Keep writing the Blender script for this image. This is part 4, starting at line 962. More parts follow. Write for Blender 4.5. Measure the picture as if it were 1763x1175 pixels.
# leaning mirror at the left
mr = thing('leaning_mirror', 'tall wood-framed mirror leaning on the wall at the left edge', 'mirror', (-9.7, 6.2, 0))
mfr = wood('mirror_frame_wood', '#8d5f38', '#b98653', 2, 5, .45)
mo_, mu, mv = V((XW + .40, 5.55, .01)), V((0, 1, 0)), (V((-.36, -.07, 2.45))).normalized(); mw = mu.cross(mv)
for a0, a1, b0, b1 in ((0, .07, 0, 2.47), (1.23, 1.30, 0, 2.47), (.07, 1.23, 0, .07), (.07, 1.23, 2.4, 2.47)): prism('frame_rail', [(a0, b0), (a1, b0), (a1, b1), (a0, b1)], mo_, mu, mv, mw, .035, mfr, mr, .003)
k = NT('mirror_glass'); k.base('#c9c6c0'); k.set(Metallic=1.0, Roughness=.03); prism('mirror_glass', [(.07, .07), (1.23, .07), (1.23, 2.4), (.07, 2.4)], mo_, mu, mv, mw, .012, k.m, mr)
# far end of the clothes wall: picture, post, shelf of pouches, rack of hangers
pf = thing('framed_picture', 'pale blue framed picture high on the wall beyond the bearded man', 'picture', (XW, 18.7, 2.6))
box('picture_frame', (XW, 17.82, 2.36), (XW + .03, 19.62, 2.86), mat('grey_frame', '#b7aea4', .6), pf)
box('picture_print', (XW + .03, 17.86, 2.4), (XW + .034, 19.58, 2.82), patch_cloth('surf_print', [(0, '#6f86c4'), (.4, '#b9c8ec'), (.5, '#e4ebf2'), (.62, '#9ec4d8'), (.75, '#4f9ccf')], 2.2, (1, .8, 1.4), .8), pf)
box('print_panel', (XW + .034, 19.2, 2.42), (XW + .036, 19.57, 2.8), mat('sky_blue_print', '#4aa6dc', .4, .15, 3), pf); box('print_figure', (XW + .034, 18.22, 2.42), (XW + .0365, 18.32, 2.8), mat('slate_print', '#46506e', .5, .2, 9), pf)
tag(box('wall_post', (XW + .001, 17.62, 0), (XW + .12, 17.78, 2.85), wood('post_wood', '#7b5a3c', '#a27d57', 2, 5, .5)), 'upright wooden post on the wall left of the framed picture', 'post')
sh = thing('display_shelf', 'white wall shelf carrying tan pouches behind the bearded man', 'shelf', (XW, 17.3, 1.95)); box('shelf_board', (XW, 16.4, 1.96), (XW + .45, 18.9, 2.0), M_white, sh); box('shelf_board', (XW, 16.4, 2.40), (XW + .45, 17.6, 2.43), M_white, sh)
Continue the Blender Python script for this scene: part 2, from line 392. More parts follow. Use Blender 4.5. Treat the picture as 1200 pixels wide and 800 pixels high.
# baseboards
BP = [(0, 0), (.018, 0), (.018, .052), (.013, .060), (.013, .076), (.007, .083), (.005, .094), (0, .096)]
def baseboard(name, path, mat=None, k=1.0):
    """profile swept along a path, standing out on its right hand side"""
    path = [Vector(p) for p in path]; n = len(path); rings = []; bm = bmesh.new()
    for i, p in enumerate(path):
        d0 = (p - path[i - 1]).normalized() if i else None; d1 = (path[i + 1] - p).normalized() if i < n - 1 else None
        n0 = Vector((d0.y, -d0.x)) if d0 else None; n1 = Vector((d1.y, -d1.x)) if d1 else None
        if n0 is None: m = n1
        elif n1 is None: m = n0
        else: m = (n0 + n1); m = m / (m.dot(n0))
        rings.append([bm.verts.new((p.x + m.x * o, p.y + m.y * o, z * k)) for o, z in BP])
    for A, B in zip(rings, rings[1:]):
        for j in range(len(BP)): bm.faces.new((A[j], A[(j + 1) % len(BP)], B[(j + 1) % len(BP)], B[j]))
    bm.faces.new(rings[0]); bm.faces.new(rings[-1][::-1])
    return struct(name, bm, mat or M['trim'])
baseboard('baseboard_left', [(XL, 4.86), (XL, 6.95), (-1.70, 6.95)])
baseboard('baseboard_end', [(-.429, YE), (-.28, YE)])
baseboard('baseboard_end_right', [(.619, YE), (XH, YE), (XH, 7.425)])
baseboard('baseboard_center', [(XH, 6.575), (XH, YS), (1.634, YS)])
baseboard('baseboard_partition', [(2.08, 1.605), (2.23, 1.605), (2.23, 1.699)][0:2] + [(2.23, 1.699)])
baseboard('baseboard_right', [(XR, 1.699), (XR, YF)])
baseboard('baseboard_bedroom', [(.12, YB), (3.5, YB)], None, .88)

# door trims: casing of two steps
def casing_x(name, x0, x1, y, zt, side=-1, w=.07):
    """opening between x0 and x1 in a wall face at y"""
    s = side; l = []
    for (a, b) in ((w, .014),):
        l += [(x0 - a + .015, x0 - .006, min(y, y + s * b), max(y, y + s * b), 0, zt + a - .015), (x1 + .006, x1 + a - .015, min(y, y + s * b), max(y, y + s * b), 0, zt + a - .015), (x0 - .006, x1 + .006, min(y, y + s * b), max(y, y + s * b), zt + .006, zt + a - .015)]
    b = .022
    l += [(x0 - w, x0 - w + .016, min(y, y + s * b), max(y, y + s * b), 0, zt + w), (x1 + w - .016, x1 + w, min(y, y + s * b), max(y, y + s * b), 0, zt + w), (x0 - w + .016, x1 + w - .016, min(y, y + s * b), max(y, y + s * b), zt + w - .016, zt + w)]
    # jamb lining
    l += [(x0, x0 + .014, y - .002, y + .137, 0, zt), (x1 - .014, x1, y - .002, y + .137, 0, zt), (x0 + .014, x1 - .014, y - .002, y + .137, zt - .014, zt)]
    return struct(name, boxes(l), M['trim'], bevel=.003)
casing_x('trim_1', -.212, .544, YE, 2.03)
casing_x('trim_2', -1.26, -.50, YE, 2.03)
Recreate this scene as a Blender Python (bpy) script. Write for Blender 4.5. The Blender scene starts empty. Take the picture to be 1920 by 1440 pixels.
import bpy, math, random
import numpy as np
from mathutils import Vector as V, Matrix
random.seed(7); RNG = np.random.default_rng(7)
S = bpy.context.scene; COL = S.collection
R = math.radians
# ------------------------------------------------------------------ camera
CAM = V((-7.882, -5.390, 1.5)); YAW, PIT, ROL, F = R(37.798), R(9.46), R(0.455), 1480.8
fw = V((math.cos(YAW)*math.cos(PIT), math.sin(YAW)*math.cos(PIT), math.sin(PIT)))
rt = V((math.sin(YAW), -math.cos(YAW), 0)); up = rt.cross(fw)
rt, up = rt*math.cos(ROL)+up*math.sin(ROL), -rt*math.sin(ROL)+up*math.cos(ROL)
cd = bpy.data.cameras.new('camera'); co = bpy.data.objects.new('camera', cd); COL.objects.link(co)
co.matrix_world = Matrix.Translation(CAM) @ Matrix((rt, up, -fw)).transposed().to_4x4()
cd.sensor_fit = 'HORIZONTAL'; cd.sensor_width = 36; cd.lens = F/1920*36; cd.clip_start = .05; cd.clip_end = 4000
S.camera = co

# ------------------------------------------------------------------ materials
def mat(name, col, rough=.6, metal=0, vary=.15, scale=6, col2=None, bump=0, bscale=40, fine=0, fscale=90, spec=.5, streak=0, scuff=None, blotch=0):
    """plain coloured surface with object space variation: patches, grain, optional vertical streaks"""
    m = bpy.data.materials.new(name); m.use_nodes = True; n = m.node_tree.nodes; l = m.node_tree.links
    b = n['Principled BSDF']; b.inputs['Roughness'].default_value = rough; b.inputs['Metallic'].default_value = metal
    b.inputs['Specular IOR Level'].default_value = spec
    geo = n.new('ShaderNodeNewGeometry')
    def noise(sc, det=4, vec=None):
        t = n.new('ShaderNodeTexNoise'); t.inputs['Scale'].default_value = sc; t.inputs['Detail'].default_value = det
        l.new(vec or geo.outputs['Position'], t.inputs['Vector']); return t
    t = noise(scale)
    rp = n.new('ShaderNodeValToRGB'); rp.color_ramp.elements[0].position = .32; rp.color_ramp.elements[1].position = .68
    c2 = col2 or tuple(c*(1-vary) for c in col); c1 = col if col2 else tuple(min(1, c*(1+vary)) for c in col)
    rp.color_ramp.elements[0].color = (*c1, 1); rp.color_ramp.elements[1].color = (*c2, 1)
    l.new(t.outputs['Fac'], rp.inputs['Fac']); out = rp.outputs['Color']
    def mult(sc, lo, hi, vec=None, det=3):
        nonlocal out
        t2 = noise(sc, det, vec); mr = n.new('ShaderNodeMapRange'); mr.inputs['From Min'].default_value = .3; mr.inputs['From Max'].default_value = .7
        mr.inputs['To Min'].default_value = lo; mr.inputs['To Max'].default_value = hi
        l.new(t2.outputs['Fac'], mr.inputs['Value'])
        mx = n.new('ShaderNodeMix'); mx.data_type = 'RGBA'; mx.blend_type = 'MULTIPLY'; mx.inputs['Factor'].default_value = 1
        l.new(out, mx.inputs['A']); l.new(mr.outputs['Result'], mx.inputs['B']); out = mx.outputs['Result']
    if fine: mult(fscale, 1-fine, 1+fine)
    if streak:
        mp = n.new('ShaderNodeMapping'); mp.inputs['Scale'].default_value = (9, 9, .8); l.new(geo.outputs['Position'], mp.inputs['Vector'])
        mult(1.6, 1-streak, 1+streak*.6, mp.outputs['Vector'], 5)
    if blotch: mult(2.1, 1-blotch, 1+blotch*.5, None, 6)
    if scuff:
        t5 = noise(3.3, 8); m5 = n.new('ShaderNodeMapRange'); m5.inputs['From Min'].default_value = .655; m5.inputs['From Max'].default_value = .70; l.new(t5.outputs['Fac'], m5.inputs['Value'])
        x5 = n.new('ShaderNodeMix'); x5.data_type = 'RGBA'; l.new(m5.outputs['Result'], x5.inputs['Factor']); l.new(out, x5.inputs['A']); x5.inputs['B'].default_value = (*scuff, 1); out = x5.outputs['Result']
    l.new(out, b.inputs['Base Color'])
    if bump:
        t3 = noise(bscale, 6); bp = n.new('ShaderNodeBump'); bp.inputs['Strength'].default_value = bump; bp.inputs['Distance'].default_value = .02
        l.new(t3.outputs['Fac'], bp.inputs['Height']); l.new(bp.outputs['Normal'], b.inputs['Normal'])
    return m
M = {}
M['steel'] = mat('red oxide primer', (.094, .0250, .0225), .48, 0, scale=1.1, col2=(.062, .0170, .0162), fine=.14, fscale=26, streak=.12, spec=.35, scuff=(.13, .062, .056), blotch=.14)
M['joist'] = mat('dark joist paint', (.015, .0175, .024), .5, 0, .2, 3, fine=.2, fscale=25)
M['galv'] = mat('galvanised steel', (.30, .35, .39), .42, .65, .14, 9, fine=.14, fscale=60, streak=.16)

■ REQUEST
Copy every single line of the material above that holds "pixels".

■ SOLUTION FOR THIS EXERCISE
Keep writing the Blender script for this image. This is part 4, starting at line 962. More parts follow. Write for Blender 4.5. Measure the picture as if it were 1763x1175 pixels.
Continue the Blender Python script for this scene: part 2, from line 392. More parts follow. Use Blender 4.5. Treat the picture as 1200 pixels wide and 800 pixels high.
Recreate this scene as a Blender Python (bpy) script. Write for Blender 4.5. The Blender scene starts empty. Take the picture to be 1920 by 1440 pixels.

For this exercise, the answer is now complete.